Sustainable features

The home is timber framed and designed to be airtight with a ventilated external cladding system, which allows the wall to breathe keeping insulation dry as well as improving thermal efficiency. Where steel can not be removed from the design, it is thermally broken to ensure conductivity of heat is not transferred through the wall. The “chimney” to the north east façade of the building is in fact the stair well designed to act as a natural ventilation system for the home. A skylight at the top of the stair well can be opened to allow air to be sucked up and out of the home, drawing fresh air into the home through other windows. The Bernoulli Principle describes how air blowing across the top of an aperture will create a low pressure drawing air out. It’s a powerful tool to use in the design of cross flow ventilation, and in this situation will work particularly well on those light breeze days when windows at the lower level aren’t exposed enough to capture it.

Following on with the clients outdoor lifestyle, they enjoy camping and as such have a camp trailer. Anyone knows that the joy of camping can be diminished with hours of packing and unpacking, especially after a wet camping weekend. The garage was designed to allow the camp trailer to be fully expanded inside the garage to allow packing and unpacking within the garage space. The ceiling is raked and this allows the camp trailer to be opened and closed while parked in the garage space and the trailer and awning left open to dry undercover. Organised storage space allows items to be unpacked and easily placed into their storage space.


The resulting home will be a masterful design capturing the essence of Passive House adopted for our future Perth climate.

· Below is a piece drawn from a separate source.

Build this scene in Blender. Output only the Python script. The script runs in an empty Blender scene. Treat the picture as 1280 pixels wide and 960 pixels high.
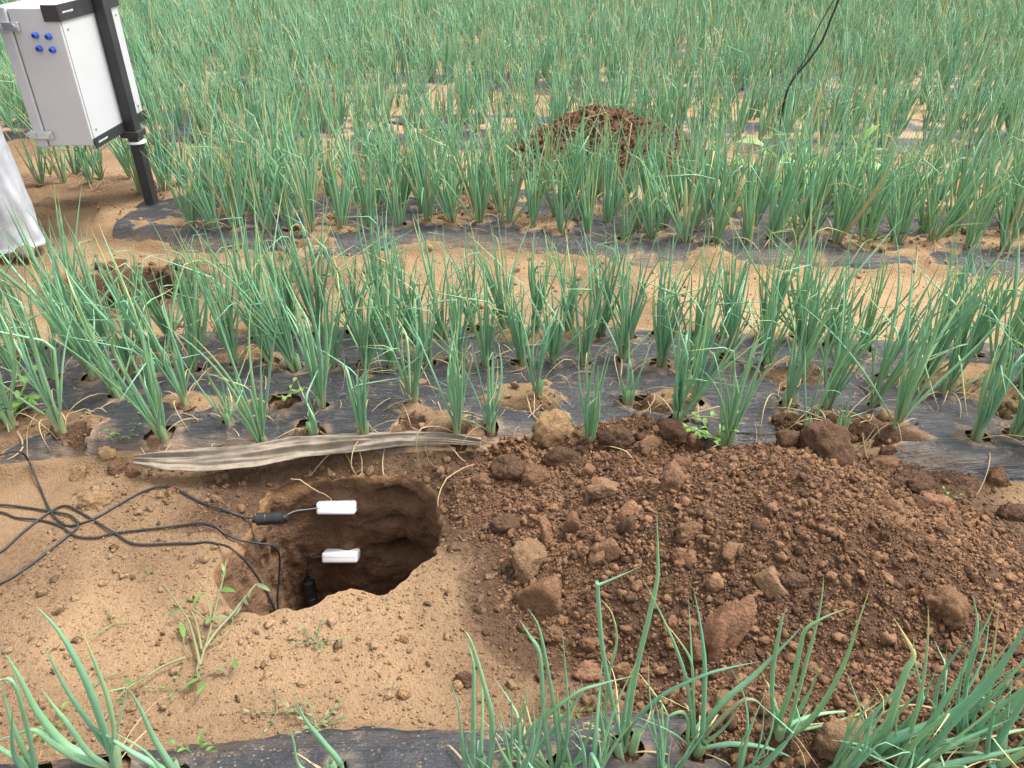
import bpy, math, random
import numpy as np
from mathutils import Vector, Matrix, noise as mnoise

random.seed(7)
rng = np.random.default_rng(7)
SC = bpy.context.scene
COL = SC.collection
R = math.radians

# ------------------------------------------------------------------ camera, world, sun, exposure
PITCH = R(32.2)
CAM_H = 1.5
FPX = 967.0
cam_d = bpy.data.cameras.new('camera')
cam = bpy.data.objects.new('camera', cam_d)
COL.objects.link(cam)
cam.location = (0, 0, CAM_H)
cam.rotation_euler = (math.pi / 2 - PITCH, 0, 0)
cam_d.sensor_width = 36.0
cam_d.lens = FPX / 1280 * 36.0
cam_d.clip_start = 0.02
cam_d.clip_end = 1500
SC.camera = cam

SUN_EL, SUN_AZ = R(62), R(72)          # azimuth measured clockwise from +Y
world = bpy.data.worlds.new('World')
SC.world = world
world.use_nodes = True
wn = world.node_tree
bg = wn.nodes['Background']
sky = wn.nodes.new('ShaderNodeTexSky')
sky.sky_type = 'NISHITA'
sky.sun_disc = False
sky.sun_elevation = SUN_EL
sky.sun_rotation = SUN_AZ
sky.dust_density = 4.0
sky.air_density = 1.0
hs = wn.nodes.new('ShaderNodeHueSaturation')   # bright overcast: a greyer sky
hs.inputs['Saturation'].default_value = 0.10
wn.links.new(sky.outputs[0], hs.inputs['Color'])
wn.links.new(hs.outputs[0], bg.inputs['Color'])
bg.inputs['Strength'].default_value = 0.14
sun_d = bpy.data.lights.new('sun', 'SUN')
sun_d.energy = 1.35
sun_d.angle = R(16)
sun_d.color = (1.0, 0.965, 0.91)
sun = bpy.data.objects.new('sun', sun_d)
COL.objects.link(sun)
sdir = Vector((math.sin(SUN_AZ) * math.cos(SUN_EL), math.cos(SUN_AZ) * math.cos(SUN_EL), math.sin(SUN_EL)))
sun.rotation_euler = sdir.to_track_quat('Z', 'Y').to_euler()
sun.location = sdir * 30
SC.view_settings.view_transform = 'Standard'
SC.view_settings.look = 'None'
SC.view_settings.gamma = 1.0
SC.view_settings.exposure = 1.70

# ------------------------------------------------------------------ measuring helpers
CP, SP = math.cos(PITCH), math.sin(PITCH)


def ray(px, py):
    a, b = (px - 640) / FPX, (480 - py) / FPX
    return Vector((a, CP + b * SP, -SP + b * CP))


def at(px, py, z=0.0):
    d = ray(px, py)
    return Vector((0, 0, CAM_H)) + d * ((z - CAM_H) / d.z)


def aty(px, py, y):
    d = ray(px, py)
    return Vector((0, 0, CAM_H)) + d * (y / d.y)


def proj(x, y, z):
    dep = y * CP - (z - CAM_H) * SP
    up = y * SP + (z - CAM_H) * CP
    return 640 + FPX * x / dep, 480 - FPX * up / dep


# ------------------------------------------------------------------ numpy noise
_T = np.random.default_rng(99).random((64, 256, 256)).astype(np.float32)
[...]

While many Passive House designs that we see lack flair in aesthetic design, this home will excel with a presence unlike any other in Perth. We all look forward to the completion of this home in 2024.

*The home is all electric with 90% or more of its energy consumed coming from solar and battery storage. Given the Passive House airtight design, the home will not require much energy for heating. During the summer months, the solar system will generate far more energy than the home can consume, even with air conditioning running during the day. Any additional heat loading created by any imperfect window locations can be compensated by air conditioning. Mechanical cooling will be a necessity of all homes in the coming decades so its important to futureproof. Its also very important to ensure that as much as possible energy consumed is green. This will be achieved on this home by a well sized system matched to the anticipated loads required to run the home.